I. Молитва «образная», вызывающая представления, или, как называют их древние отцы аскеты, «воображения», когда молящийся представляет себе страдания Христа и сосредоточивает все свое внимание на этих вызванных им образах. Подобный молитвенный прием может сильно влиять на психическое и даже физическое состояние молящегося, и это обосновывает феномен стигматизации. Православные отцы отвергают этот путь молитвы, основанной на работе воображения, как опасный и ведущий к заблуждению, и противопоставляют ей чистую и безобразную молитву, в которой наш ум освобождается от всякого образа и даже от всякой мысли и, соединившись с сердцем, как бы «нагим» стоит пред Иисусом Христом Сыном Божиим, моля Его о милосердии.

II. Разделение единого Христа на две личности, разделение, собственно говоря, «несторианское» (Бог и Человек), и исключительная сосредоточенность на человеческой природе Христа с почти полным забвением Его Божества. Перед подобным «видением» православные не перестают повторять «воинский клич» святого Кирилла Александрийского: «Един Христос», Воплотившееся Слово, одно Лицо в двух природах, Божественной и человеческой, без смешения или разделения, как определил великий Халкидонский Собор. Его человечество не может быть отделено от Его Божества не только богословски, но и духовно. И в Своих страданиях на Кресте Христос – всегда Бог, Превечное Слово, хотя и страдающее по Своей человеческой природе. Культ Христа–Человека, затмевающий Христа–Бога, благочестивая сосредоточенность только на одном Его человечестве для православного верующего – духовное несторианство. Именно такая исключительная сосредоточенность на одной только человеческой природе Христа очень характерна для духовного устроения стигматиков.

III. Доминирующее место, которое в богословии, духовной жизни и благочестии стигматиков занимают страдания Христа, настолько «исключительно», что фактически оно отстраняет и стушевывает Его Воскресение. Прославленный Христос Воскресения и Преображения, Христос, седящий одесную Отца и посылающий нам от Него в День Пятидесятницы Духа Святого, Христос парусии (пришествия. – Ред.)для стигматиков не существует, вернее, Он их не интересует, Их видение Христа и не «в полноте», и не «по Писанию». И тщетно было бы это видение оправдывать словами апостола Павла: «Ибо я рассудил быть у вас не знающим ничего, кроме Иисуса Христа, и притом Распятого» (1 Кор. 2, 2), потому что апостол Павел был апостолом не только Креста, но и Воскресения, и с какой же силой он возвещает: «Если Христос не воскрес, то и проповедь наша тщетна, тщетна и вера наша» (1 Кор. 15, 14).

Таким представляется нам специфический богословский и духовный «климат», в котором мог зародиться и развиваться психофизический феномен стигматизации.

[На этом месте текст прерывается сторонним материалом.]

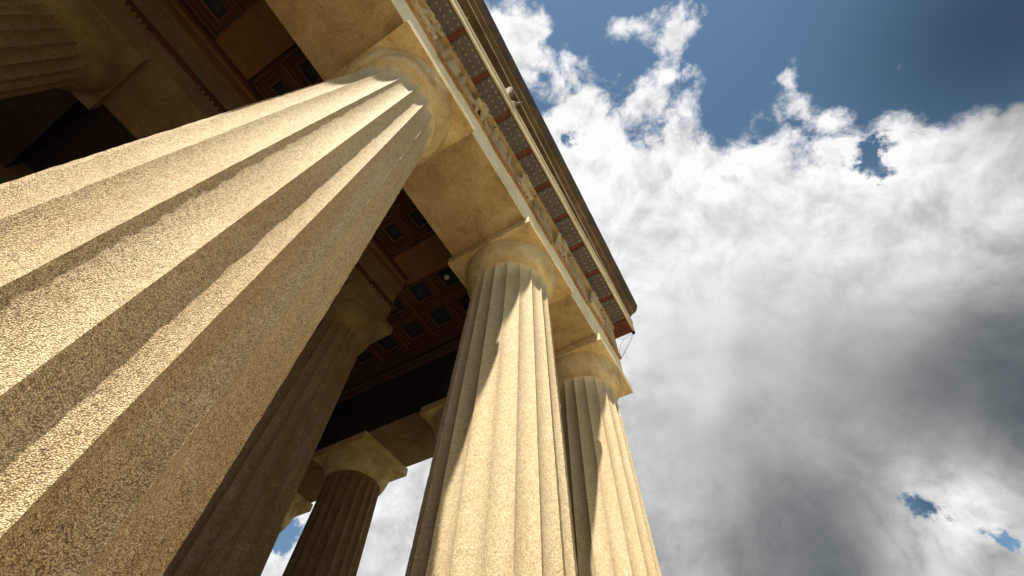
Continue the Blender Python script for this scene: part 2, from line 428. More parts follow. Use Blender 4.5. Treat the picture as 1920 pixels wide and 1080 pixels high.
for k, x in enumerate(mx):
    if k < len(rel): c = rel[k]
    else: c = rel[(k*3 + 1) % len(rel)].copy(); C.objects.link(c); c.parent = ent
    c.location.x = x
    c.scale.y = 0.72; c.location.y = -0.252
    c.scale.x = -0.82 if k % 3 == 1 else 0.82
bm = bmesh.new(); prism_x(bm, [(-1.035, 2.605), (-1.035, 2.69), (0.9, 2.69), (0.9, 2.605)], XL, XR + 0.06)
obj('bed_moulding', bm, M['frieze'], ent, bevel=0.01)
# geison: soffit, drip and upright face
XE = 9.50
bm = bmesh.new()
prism_x(bm, [(-0.80, 2.694), (-1.495, 2.694), (-1.497, 2.645), (-1.512, 2.64), (-1.545, 2.655), (-1.548, 3.06), (-1.585, 3.10), (-1.585, 3.18), (-0.80, 3.18)], XL, XE, 60, jit=0.002)
for f in bm.faces:
    c = f.calc_center_median()
    if f.normal.z < -0.8 and c.y > -1.49: f.material_index = 1
obj('geison', bm, [M['corona'], M['red']], ent)
# mutules
def mutule_bm(w):
    bm = bmesh.new(); box(bm, -w/2, w/2, -1.475, -0.985, 2.652, 2.692, 0)
    for r in range(3):
        for k in range(6):
            lathe(bm, [(0.001, 2.612), (0.027, 2.612), (0.032, 2.617), (0.026, 2.6515)], 12, -w/2 + w*(k + 0.5)/6, -1.41 + 0.18*r, 1)
    return bm
mut = obj('mutule', mutule_bm(0.885), [M['grey'], M['gutta']], ent)
mxs = [1.0463*k for k in range(-12, 9)]
for k, x in enumerate(mxs):
    c = mut if k == 0 else mut.copy()
    if k: C.objects.link(c); c.parent = ent
    c.location.x = x - 0.01
# corner panel with relief palmette
bm = bmesh.new(); box(bm, XR - 0.03, XE - 0.06, -1.47, -0.99, 2.652, 2.692)
for k in range(9):
    a = R(-80 + 20*k); cx, cy = (XR + XE)/2 - 0.04, -1.12
    capsule(bm, (cx + 0.05*math.sin(a), cy - 0.05*math.cos(a), 2.652), (cx + 0.21*math.sin(a), cy - 0.3*math.cos(a), 2.652), 0.012, 0.02, 6)
obj('corner_panel', bm, M['red'], ent)

# ------------------------------------------------------------------ entablature of the flank
fe = empty('flank_entablature', (XC, 0, H), 'shaded entablature running back along the temple flank behind the columns', 'entablature')
Y0, Y1 = HD + 0.003, 21.0
bm = bmesh.new(); prism_y(bm, [(-HD, 0), (HD, 0), (HD, 1.10), (-HD, 1.10)], Y0, Y1)
for f in bm.faces:
    if f.normal.x < -0.9: f.material_index = 1  # inner face painted near-black for its deep shade
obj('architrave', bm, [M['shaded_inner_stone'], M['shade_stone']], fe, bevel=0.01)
bm = bmesh.new(); prism_y(bm, [(-HD + 0.1, 1.102), (HD + 0.055, 1.102), (HD + 0.055, 1.2), (-HD + 0.1, 1.2)], -HD + 0.02 + 0.96, Y1)
obj('taenia', bm, M['orange'], fe)
bm = bmesh.new(); prism_y(bm, [(-0.90, 1.204), (0.898, 1.204), (0.898, 2.60), (-0.90, 2.60)], Y0, Y1)
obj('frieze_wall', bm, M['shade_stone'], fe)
bm = bmesh.new(); prism_y(bm, [(-1.0, 2.40), (-0.902, 2.33), (-0.902, 2.60), (-1.12, 2.60), (-1.12, 2.52), (-1.05, 2.5)], Y0, Y1)
obj('inner_moulding', bm, M['ceil'], fe)
for k in range(10):
    y = HD + 0.6 + TG*k
    c = tri.copy(); C.objects.link(c); c.parent = fe; c.rotation_euler.z = R(90); c.location = (0, y, 0)
    c = reg.copy(); C.objects.link(c); c.parent = fe; c.rotation_euler.z = R(90); c.location = (0, y, 0)
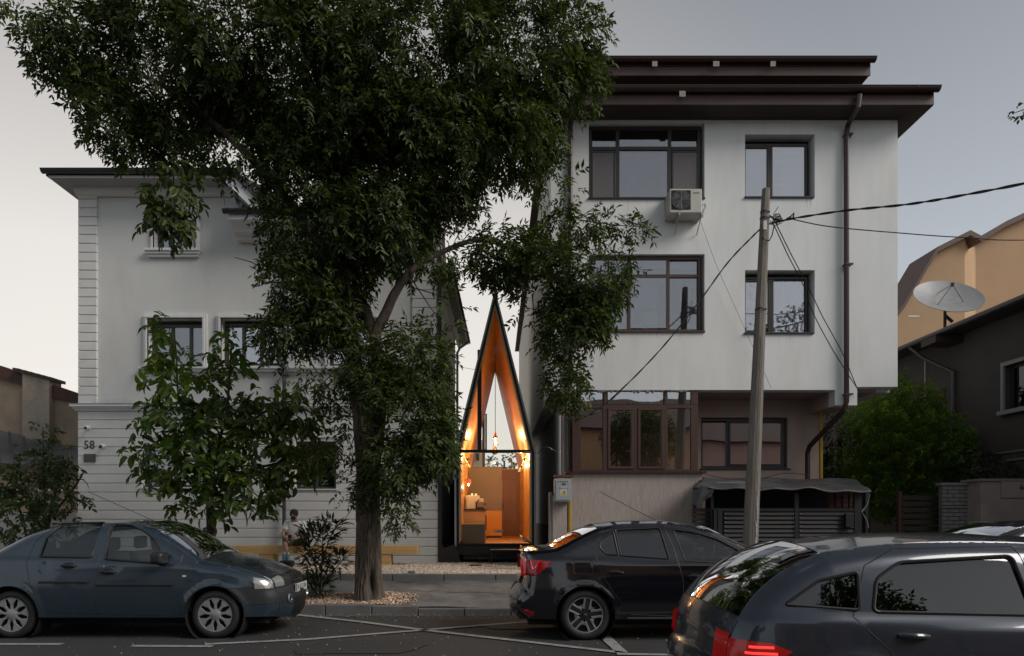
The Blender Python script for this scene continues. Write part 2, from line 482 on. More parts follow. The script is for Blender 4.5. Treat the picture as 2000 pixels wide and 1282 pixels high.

Во всей древней Церкви, и на Востоке и на Западе, он был неизвестен, но после схизмы [897]897
  Здесь: отхождение церкви Запада от Вселенского единства.


[Закрыть]
нашел благоприятную почву для своего развития в Римско–Католической церкви. Однако мы этот феномен отнюдь не отождествляем с общим духовным аспектом и богословием этой Церкви. Для православных стигматизация – это неполное, одностороннее и умаленное, впрочем искреннее и горячее, видение христианской веры, как и вытекающие из него духовная жизнь и опыт, пользующиеся молитвенными приемами, отвергнутыми великими учителями святоотеческого духовного делания.

Впрочем, мы не хотим произносить слишком категорических суждений. «Дух дышит, где хочет» (Ин. 3, 8). Неполноценную и неуравновешенную «духовность» стигматиков не следует окончательно отвергать. Было бы безрассудно a priori отрицать возможность действия Божественной благодати и в среде стигматиков в ответ на их искренность и горение, даже если эти проявления кажутся нам странными и слишком уж «человеческими», невзирая даже на все их богословские отклонения.